- **What the exercise asks**
From the line with "vv = m.vec(P, (1, 1, .16));" to the line with "vm = m.ramp(va, [(.58", both lines included, set down exactly those lines, please, and no others.
___ Data segment ___
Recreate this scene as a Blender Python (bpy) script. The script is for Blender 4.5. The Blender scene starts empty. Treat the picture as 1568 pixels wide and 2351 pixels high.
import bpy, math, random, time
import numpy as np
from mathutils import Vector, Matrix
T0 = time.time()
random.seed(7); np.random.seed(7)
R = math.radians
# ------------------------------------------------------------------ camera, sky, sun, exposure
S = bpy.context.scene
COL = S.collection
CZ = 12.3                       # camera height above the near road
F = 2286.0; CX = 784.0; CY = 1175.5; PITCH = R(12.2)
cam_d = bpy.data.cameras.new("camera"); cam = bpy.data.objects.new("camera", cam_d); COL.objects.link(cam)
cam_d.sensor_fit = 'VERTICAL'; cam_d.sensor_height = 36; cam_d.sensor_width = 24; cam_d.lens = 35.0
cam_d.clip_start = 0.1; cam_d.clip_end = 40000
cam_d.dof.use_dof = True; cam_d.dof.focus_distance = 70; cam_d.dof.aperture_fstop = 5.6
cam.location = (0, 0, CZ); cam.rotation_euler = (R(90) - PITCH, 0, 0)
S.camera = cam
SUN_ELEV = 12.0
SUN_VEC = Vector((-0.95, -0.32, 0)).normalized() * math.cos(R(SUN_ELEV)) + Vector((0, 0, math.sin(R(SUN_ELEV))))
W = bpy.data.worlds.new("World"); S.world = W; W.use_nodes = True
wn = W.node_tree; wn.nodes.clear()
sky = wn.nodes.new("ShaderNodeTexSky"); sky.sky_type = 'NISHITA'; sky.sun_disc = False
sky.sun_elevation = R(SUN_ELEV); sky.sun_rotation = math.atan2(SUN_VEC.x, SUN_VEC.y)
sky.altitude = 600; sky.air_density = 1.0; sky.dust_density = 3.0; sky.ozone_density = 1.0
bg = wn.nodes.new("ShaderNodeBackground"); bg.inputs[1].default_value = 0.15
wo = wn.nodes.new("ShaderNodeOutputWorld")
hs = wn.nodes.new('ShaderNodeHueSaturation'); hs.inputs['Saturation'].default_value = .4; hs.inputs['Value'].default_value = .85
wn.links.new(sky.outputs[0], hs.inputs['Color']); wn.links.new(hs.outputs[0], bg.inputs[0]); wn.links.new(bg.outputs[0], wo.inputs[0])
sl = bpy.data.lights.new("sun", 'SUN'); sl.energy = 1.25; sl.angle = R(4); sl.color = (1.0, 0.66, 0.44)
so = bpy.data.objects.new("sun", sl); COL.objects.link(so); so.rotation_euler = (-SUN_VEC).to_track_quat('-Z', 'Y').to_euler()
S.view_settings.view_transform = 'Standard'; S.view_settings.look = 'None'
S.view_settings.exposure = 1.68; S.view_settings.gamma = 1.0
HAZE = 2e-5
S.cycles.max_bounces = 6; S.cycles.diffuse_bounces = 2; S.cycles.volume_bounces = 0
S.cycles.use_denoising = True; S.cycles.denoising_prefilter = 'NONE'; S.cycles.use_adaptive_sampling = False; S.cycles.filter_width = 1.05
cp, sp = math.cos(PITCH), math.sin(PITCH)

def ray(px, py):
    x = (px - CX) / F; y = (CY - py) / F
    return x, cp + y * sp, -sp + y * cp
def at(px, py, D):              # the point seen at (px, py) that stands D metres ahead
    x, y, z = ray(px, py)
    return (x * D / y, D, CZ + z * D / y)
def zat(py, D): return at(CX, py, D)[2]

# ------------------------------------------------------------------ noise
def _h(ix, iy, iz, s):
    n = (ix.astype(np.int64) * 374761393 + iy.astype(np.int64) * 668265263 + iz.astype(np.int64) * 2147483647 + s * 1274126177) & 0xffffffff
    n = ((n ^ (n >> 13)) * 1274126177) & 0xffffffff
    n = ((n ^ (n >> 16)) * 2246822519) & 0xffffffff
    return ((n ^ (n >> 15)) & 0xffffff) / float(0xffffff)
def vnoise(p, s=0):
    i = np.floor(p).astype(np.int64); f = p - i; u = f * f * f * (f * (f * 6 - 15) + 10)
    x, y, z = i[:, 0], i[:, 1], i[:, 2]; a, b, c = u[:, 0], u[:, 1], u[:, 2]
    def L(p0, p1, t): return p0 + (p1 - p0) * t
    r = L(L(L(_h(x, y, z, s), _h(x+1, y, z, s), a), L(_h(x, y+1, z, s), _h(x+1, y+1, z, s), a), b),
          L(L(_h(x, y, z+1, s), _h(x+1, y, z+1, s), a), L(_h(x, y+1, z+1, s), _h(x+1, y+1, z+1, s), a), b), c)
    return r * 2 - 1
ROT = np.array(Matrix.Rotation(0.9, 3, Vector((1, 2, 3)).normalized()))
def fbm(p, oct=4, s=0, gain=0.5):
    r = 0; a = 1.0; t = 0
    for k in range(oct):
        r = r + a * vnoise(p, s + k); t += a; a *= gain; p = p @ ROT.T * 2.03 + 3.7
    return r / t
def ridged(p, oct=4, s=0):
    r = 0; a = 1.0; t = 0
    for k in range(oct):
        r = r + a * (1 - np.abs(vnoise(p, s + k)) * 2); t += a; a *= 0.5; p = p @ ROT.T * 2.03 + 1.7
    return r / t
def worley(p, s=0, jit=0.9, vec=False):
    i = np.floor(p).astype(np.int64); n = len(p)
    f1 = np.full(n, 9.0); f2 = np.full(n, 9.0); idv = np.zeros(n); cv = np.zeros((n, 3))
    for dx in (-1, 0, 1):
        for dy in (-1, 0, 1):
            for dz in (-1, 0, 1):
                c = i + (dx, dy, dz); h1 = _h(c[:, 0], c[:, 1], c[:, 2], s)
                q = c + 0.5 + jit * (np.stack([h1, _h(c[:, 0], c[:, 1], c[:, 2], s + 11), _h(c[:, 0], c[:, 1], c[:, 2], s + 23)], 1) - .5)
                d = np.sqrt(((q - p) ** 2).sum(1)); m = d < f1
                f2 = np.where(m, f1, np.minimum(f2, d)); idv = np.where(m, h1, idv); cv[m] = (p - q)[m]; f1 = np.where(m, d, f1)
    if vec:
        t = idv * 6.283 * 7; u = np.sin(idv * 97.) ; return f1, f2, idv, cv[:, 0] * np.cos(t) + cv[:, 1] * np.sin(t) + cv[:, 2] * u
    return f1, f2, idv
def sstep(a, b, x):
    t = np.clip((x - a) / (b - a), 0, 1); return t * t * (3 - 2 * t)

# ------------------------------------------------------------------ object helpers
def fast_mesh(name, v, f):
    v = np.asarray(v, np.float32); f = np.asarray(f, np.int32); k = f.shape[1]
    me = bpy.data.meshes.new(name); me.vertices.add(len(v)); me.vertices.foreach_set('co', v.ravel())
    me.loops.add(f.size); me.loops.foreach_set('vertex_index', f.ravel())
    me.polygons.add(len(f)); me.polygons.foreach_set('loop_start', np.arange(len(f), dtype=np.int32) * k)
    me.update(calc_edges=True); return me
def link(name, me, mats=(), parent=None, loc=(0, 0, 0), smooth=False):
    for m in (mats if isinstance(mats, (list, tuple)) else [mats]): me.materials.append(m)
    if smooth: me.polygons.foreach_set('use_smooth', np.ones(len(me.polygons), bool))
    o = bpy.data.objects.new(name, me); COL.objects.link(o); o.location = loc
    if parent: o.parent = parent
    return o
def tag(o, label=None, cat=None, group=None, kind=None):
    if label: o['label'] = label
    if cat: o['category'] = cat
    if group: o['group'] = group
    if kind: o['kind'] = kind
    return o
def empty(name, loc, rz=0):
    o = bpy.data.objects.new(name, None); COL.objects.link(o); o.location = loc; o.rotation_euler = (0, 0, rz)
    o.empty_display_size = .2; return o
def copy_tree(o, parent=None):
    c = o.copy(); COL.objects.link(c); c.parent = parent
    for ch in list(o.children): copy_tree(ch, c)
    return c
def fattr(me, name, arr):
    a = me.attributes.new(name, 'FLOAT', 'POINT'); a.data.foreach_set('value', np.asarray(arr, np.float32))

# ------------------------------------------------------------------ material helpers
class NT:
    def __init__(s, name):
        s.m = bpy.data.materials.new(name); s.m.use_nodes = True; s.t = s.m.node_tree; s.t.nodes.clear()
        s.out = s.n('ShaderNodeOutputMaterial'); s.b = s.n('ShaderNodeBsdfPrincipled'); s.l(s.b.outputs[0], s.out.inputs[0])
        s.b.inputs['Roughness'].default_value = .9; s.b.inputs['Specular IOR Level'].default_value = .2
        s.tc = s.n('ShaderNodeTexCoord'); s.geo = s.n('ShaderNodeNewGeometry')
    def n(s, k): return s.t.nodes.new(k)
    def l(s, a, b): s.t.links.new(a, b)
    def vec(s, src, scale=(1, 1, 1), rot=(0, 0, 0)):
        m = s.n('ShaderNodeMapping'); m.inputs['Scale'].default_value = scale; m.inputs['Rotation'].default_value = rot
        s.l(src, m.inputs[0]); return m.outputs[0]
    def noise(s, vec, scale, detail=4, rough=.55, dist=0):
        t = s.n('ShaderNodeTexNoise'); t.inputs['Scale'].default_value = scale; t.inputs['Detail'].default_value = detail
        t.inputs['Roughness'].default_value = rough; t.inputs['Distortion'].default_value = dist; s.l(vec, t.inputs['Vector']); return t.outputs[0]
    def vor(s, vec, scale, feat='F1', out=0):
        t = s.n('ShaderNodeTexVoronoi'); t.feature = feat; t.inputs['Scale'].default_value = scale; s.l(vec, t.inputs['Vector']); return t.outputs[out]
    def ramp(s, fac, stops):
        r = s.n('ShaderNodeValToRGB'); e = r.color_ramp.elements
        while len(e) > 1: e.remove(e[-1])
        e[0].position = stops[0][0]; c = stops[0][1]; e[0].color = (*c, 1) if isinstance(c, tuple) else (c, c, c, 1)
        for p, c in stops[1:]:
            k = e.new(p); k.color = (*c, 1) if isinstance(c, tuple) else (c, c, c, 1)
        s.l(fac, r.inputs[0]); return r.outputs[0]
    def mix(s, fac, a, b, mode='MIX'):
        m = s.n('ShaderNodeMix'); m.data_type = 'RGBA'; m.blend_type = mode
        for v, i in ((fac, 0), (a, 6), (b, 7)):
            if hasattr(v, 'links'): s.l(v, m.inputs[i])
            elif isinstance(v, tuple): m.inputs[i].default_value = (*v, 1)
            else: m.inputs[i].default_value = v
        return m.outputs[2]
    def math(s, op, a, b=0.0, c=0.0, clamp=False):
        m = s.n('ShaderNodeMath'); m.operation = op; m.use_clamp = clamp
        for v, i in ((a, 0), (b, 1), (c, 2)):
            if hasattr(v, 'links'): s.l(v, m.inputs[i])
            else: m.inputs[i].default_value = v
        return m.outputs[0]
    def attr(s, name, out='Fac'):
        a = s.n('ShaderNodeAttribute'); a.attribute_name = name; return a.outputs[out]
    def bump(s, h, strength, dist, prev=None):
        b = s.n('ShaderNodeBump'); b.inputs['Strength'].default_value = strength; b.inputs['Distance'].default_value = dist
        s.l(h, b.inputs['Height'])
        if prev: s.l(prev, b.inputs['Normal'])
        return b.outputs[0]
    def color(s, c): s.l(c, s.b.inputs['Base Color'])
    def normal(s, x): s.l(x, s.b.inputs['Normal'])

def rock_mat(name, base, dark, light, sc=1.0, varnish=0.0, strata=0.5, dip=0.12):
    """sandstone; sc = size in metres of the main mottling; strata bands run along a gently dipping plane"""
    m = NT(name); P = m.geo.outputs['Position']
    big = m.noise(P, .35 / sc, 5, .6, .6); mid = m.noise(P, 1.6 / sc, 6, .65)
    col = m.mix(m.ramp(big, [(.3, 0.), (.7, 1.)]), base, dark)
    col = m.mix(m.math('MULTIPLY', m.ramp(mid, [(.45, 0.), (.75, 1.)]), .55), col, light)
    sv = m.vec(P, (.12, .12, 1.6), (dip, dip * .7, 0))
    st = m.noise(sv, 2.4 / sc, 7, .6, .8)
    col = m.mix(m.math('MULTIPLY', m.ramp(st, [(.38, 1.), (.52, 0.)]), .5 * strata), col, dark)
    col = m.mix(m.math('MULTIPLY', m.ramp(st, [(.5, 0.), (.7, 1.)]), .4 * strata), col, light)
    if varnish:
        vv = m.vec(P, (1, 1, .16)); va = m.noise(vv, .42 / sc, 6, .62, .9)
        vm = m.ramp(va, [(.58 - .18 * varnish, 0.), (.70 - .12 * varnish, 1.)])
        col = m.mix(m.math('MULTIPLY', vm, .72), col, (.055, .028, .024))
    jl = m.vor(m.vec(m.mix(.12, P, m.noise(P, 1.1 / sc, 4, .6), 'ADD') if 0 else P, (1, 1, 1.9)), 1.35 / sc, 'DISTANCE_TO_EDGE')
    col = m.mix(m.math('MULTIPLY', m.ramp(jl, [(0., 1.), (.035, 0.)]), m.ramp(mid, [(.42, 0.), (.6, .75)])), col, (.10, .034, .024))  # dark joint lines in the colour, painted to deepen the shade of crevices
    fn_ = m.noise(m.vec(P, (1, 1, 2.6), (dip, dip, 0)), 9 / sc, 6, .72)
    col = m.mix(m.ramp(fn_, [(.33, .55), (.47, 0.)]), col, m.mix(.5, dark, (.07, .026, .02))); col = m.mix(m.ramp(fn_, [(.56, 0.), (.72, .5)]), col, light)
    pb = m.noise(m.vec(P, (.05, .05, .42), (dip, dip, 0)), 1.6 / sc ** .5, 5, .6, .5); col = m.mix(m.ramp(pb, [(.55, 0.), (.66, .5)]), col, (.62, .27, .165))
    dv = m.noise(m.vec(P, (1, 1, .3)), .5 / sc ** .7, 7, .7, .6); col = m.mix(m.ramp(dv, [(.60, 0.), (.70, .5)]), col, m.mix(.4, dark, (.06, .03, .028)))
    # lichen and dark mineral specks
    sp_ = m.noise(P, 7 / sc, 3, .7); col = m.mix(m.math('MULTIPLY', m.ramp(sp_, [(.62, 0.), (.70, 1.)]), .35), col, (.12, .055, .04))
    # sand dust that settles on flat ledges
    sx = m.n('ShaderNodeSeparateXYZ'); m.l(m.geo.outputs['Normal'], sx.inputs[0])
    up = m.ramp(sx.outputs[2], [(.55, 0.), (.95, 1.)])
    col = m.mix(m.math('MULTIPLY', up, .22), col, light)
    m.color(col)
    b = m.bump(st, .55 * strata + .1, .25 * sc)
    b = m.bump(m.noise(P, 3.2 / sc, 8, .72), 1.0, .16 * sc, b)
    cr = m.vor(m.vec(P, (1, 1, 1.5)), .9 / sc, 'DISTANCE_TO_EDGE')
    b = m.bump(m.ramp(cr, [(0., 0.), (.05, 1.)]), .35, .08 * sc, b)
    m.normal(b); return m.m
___
- **Exercise answer**
        vv = m.vec(P, (1, 1, .16)); va = m.noise(vv, .42 / sc, 6, .62, .9)
        vm = m.ramp(va, [(.58 - .18 * varnish, 0.), (.70 - .12 * varnish, 1.)])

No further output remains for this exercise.